If you’re sitting with guilt or uncertainty, you’re probably already doing more inner work than many. So maybe instead of looking for perfect answers, it’s about asking the right questions, like:
Will future me feel good about the choices I’m making now?
Will my kids look back and say, “My parent was honest, thoughtful, and real with me, even when it was complicated”?

Sometimes, staying honest without oversharing is enough. For example, telling your kids, “I’m going out with a friend,” might not be a lie; it might be the level of truth that respects their understanding right now. If they ask more later, you’ll be ready to meet them with honesty that fits their age and emotional maturity. Something like, “I’m spending time with someone who’s becoming important to me,” can still be real and respectful, without rushing them into adult concepts too soon.

Again, you know your kids better than any of us, and their level of emotional maturity.

No one has a perfect blueprint for this, but it might help to remember that lying to protect can feel easier short-term, but trust is something we build in the long-term.

And respect goes both ways—not just toward our kids, but toward ourselves, our partners, and the kind of openness we say we believe in.

I didn’t go back to read past posts from the OP. I'm just responding to this post specifically, and reflecting based on what was shared here. No judgment, just thoughts I hope add something meaningful to the conversation. This topic isn’t often discussed deeply within non-monogamous lifestyles, even though it really should be.

I brought it up in my own dynamics at the time, and it’s something I encountered years ago with past partners. More recently, I was in a monogamy-based situation where the partner had older kids who strongly disliked non-monogamy. Their values around monogamy were deeply ingrained, and their views on people having multiple sexual partners were openly negative.

I remember one moment clearly—one of them was talking with their mother, expressing disgust toward a friend for their sexual behaviour, while both my partner and I gently pointed out that judgment shouldn’t be passed like that, because, what if that friend’s relationship style is non-monogamy, just like monogamy is valid for them?

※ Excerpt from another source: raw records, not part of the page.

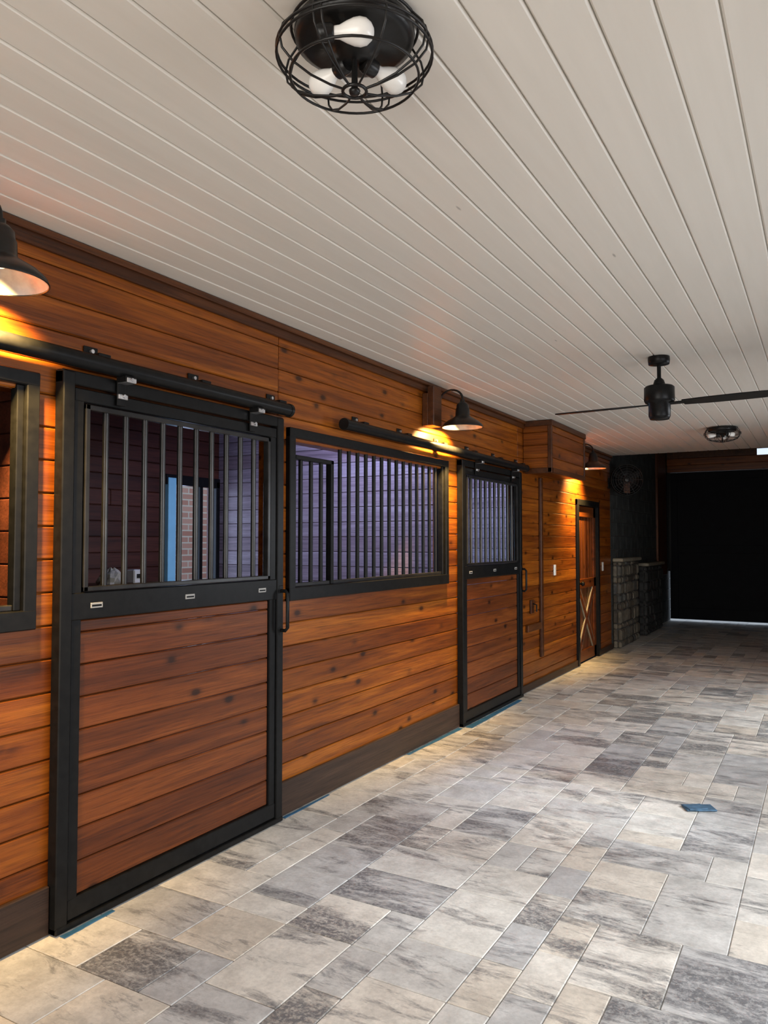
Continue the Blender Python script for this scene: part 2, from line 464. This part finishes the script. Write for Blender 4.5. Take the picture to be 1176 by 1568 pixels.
def track(y0, y1, ds):
    b = B(); x = WX+0.085; z = 2.245
    b.tube([(x, y0, z), (x, y1, z)], 0.034, 'black', 20)
    for yy in (y0, y1): b.tube([(x, yy-0.01, z), (x, yy+0.01, z)], 0.037, 'black', 20)
    yy = y0+0.25
    while yy < y1:
        b.box((WX+0.001, yy-0.035, z+0.01), (WX+0.008, yy+0.035, z+0.085), 'black', 0.002)
        b.box((WX+0.006, yy-0.03, z+0.03), (x+0.01, yy+0.03, z+0.045), 'black', 0.002)
        b.tube([(WX+0.008, yy, z+0.065), (WX+0.02, yy, z+0.065)], 0.009, 'steel', 8)
        yy += 0.6
    for yy in ds:
        b.box((x-0.03, yy-0.022, z-0.15), (x-0.022, yy+0.022, z-0.02), 'black', 0.002)
        b.box((x-0.022, yy-0.03, z-0.055), (x+0.036, yy+0.03, z-0.03), 'black', 0.002)
        for dz in (-0.045, -0.11):
            b.box((x-0.022, yy-0.025, z+dz-0.012), (x-0.01+ (0.05 if dz > -0.1 else 0), yy+0.025, z+dz+0.008), 'steel', 0.002)
            b.tube([(x-0.02, yy, z+dz), (x+0.045 if dz > -0.1 else x, yy, z+dz)], 0.008, 'steel', 8)
    b.make('sliding_door_track', (x, (y0+y1)/2, z))
track(0.1, 3.41, (D1[0]+0.28, D1[1]-0.28)); track(3.98, 7.30, (D2[0]+0.28, D2[1]-0.28))

def grill_window(y0, y1, name, gate_left=True):
    b = B(); X = WX; z0, z1 = 1.185, 2.17
    xa, xb = X-0.06, X+0.03
    w = 0.055
    b.box((xa, y0, z0), (xb, y0+w, z1), 'black', 0.004); b.box((xa, y1-w, z0), (xb, y1, z1), 'black', 0.004)
    b.box((xa, y0, z0), (xb+0.001, y1, z0+0.075), 'black', 0.004); b.box((xa, y0, z1-w), (xb+0.001, y1, z1), 'black', 0.004)
    a, c = y0+w, y1-w
    gw = 0.42
    for (p, q, zt) in ((a, a+gw, 2.02), (a+gw, c, z1-w)):
        b.box((X-0.03, p, z0+0.075), (X+0.002, q, z0+0.097), 'bar', 0.003)
        if zt < 2.1:
            b.box((X-0.03, p, zt-0.025), (X+0.012, q, zt), 'black', 0.003)
            b.box((X-0.03, p, z0+0.075), (X+0.012, p+0.028, zt), 'black', 0.003)
        b.box((X-0.03, q-0.03, z0+0.075), (X+0.012, q, zt), 'black', 0.003)
        n = round((q-p)/0.105)
        for i in range(1, n):
            yy = p+(q-p)*i/n
            b.tube([(X-0.015, yy, z0+0.08), (X-0.015, yy, zt-0.005)], 0.0135, 'black', 10)
    b.make(name)
grill_window(*W1, 'window_1'); grill_window(*W0, 'window_2')

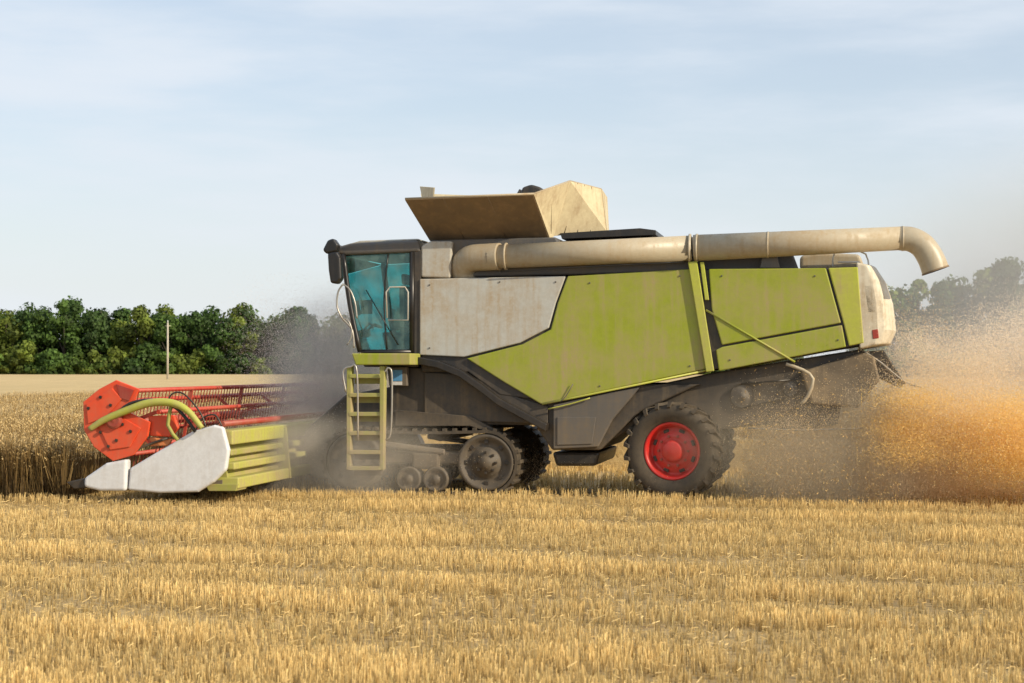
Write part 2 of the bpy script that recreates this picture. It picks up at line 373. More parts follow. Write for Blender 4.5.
# --- rear wheels
def rear_wheel(name,cxx,cyy,steer,sgn):
    w=empty(name,(cxx,cyy,.82),steer,M); w.scale=(1.10,1.15,1.10)
    prof=[(.43,-.16),(.47,-.21),(.56,-.25),(.66,-.255),(.705,-.22),(.725,-.12),(.73,0),(.725,.12),(.705,.22),(.66,.255),(.56,.25),(.47,.21),(.43,.16)]
    v,f=revolve(prof,0,0,0,64,True); o=mk('tyre',v,f,RUBBER,w,0,True)
    parts=[]
    for k in range(22):
        for sd in(-1,1):
            a0=2*math.pi*(k+(.5 if sd>0 else 0))/22
            V=[]
            for (rad,yy,da) in ((.70,sd*.0,-.0),(.70,sd*.245,.16),(.64,sd*.27,.19)):
                for dw in(-.028,.028):
                    for dr in(0,.045):
                        a=a0+da+dw/(.73); r2=rad+ (dr+.02 if yy==0 or rad>.65 else dr); 
                        V.append((r2*math.cos(a),yy if not(rad<.65 and dr==0) else sd*.24,r2*math.sin(a)))
            Fc=[[0,1,3,2],[8,10,11,9]]
            for q in(0,4): Fc+=[[q+0,q+4,q+5,q+1],[q+1,q+5,q+7,q+3],[q+3,q+7,q+6,q+2],[q+2,q+6,q+4,q+0]]
            parts.append((V,Fc))
    merge('tyre_lugs',parts,RUBBER,w)
    g=-sgn
    v,f=revolve([(.44,.17*g),(.45,.19*g),(.43,.20*g),(.40,.17*g),(.385,.05*g),(.34,.03*g),(.28,.09*g),(.20,.10*g),(.17,.09*g),(.165,.17*g),(.13,.19*g),(.001,.19*g)],0,0,0,48); mk('rim',v,f,RED,w,0,True)
    parts=[boxgeo(.235*math.cos(a),.115*g,.235*math.sin(a),.035,.04,.035,a) for a in [2*math.pi*k/10 for k in range(10)]]
    merge('rim_bolts',parts,REDDK,w,.004)
    parts=[boxgeo(.325*math.cos(a),.062*g,.325*math.sin(a),.05,.03,.09,-a) for a in [2*math.pi*(k+.5)/8 for k in range(8)]]
    merge('rim_slots',parts,BLACK,w,.01)
    v,f=revolve([(.43,-.17*g),(.3,-.05*g),(.1,-.05*g),(.001,-.05*g)],0,0,0,32); mk('rim_inner',v,f,REDDK,w,0,True)
xr,_=R(675,453,.2)
rear_wheel('rear_wheel_near',xr,.22,math.radians(-10),1); rear_wheel('rear_wheel_far',xr,YF-.22,math.radians(-10),-1)
box('rear_axle',xr-.14,xr+.14,.5,YF-.5,.66,.96,DARK,M,.03)
# --- straw hood underside and chopper
prism('straw_hood',[(612,394),(716,372),(862,349),(868,372),(842,402),(800,404),(770,424),(715,430),(660,412),(612,440)],.25,YF-.25,DARK,M,.03)
prism('chopper_housing',[(800,372),(862,352),(874,356),(880,380),(858,408),(812,404)],.15,YF-.15,paint('chopper_dusty',(.10,.08,.055),.5,.6),M,.04,3)
prism('chopper_flap',[(858,352),(884,350),(906,384),(900,388),(866,372)],.35,YF-.35,DARK,M,.02)
ptube('chopper_lever',[(786,364),(803,370),(813,379),(808,396),(801,404)],.0,.03,TUBE,M,2)
ptube('spreader_guard',[(748,428),(800,430),(862,428)],.1,.014,STEEL,M,2)
ptube('spreader_guard_b',[(862,350),(880,362),(905,382),(922,387)],.2,.015,STEEL,M,3)
prism('rear_bracket',[(700,384),(716,384),(722,436),(704,440)],.3,.45,BLACK,M,.02)
v,f=revolve([(.20,0),(.20,.06),(.17,.03),(.06,.03),(.05,-.02),(.001,-.02)],R(742,396)[0],R(742,396)[1],.17,28); mk('drive_pulley',v,f,GREY,M,0,True)
v,f=revolve([(.13,0),(.13,.06),(.10,.03),(.04,.03),(.03,-.02),(.001,-.02)],R(790,388)[0],R(790,388)[1],.17,28); mk('drive_pulley_small',v,f,GREY,M,0,True)
ptube('drive_belt',[(741,384),(790,380)],.19,.015,BLACK,M,1); ptube('drive_belt_b',[(743,408),(791,396)],.19,.015,BLACK,M,1)
prism('spreader_housing',[(770,404),(842,402),(838,424),(800,432),(764,426)],.3,YF-.3,DARK,M,.03)
# --- feeder house
prism('feeder_house',[(298,472),(294,440),(345,395),(400,385),(400,440),(330,480)],.9,2.3,DARK,M,.04,yr=.9)
# =========== header ===========
hd=empty('header',parent=M)
YN,YR=-3.0,7.6
prism('divider_end_sheet',[(128,490),(130,468),(160,450),(193,431),(214,425),(223,427),(229,450),(226,470),(214,482),(198,492),(160,493)],YN-.10,YN+.02,WHITE2,hd,.04,4)
prism('divider_snout',[(84,478),(106,463),(127,459),(126,491),(100,491),(84,487)],YN-.14,YN+.06,WHITE2,hd,.05,4)
prism('divider_tip',[(66,482),(84,478),(88,488),(74,489)],YN-.08,YN+.02,BLACK,hd,.02)
ptube('divider_rod',[(127,459),(140,448),(168,438)],YN-.02,.02,DARK,hd,2)
prism('divider_end_sheet_far',[(128,490),(130,468),(160,450),(193,431),(214,425),(229,450),(226,470),(198,492)],YR,YR+.1,WHITE2,hd,.03,3,yr=YN)
prism('divider_snout_far',[(66,482),(106,463),(127,459),(126,491),(74,489)],YR,YR+.14,WHITE2,hd,.04,3,yr=YN)
prism('header_rear_wall',[(214,440),(222,440),(228,488),(216,488)],YN+.05,YR-.02,LIME,hd,.01,yr=YN)
for i,(pa,pb,xx_) in enumerate(((430,445,232),(449,456,231),(462,470,234),(477,489,238))):
    prism('header_beam_%d'%i,[(212+i,pa),(xx_,pa+.6),(xx_,pb),(212+i,pb)],YN+.04,YR-.02,LIME2 if i!=1 else LIME,hd,.025,3,yr=YN)
for k in (2,3,5,7):
    y=YN+.15+k*1.25
    if .7<y<2.4: continue
    prism('header_rib_%d'%k,[(224,433),(235,433),(240,489),(226,489)],y,y+.05,LIME,hd,.008,yr=YN)
prism('header_floor',[(112,487),(222,480),(222,487),(112,491)],YN+.03,YR-.02,GREY,hd,.005,yr=YN)
prism('header_skid',[(205,484),(238,484),(236,491),(209,491)],YN+.0,YN+.5,LIME,hd,.01,yr=YN)
xz1=R(186,462,YN); tube('intake_auger',[(xz1[0],YN+.1,xz1[1]),(xz1[0],YR-.1,xz1[1])],.2,ORANGE,hd,20)
V=[];Fc=[];nn=420
for i in range(nn+1):
    y=YN+.15+(YR-YN-.3)*i/nn; a=2*math.pi*(YR-YN)/.55*i/nn*(1 if y<2.3 else -1)
    for r in(.19,.32): V.append((xz1[0]+r*math.cos(a),y,xz1[1]+r*math.sin(a)))
for i in range(nn): Fc.append([2*i,2*i+1,2*i+3,2*i+2])
mk('auger_flight',V,Fc,ORANGE,hd)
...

It still hit me how deep those biases run. Slut-shaming or relationship-shaming of any kind isn’t just unfair, it’s harmful. It’s immoral to judge someone’s consensual choices when they’re not harming anyone.

It reminded me again how important it is to reflect on how we talk about these things, especially around kids and teens. Whether we’re poly, mono, or somewhere in between, how we navigate these conversations, what we say, how we say it, and what we let slide, can shape not just values, but also empathy and understanding in the next generation.

Social theory source:


I know some individuals dislike Psychology Today. Here is another.

 
Ooo, Bandura. Love him.
 
I texted her that I wanted to talk to her but she kind of got the hint already and she was cool with it. I was getting worried for absolutely no reason.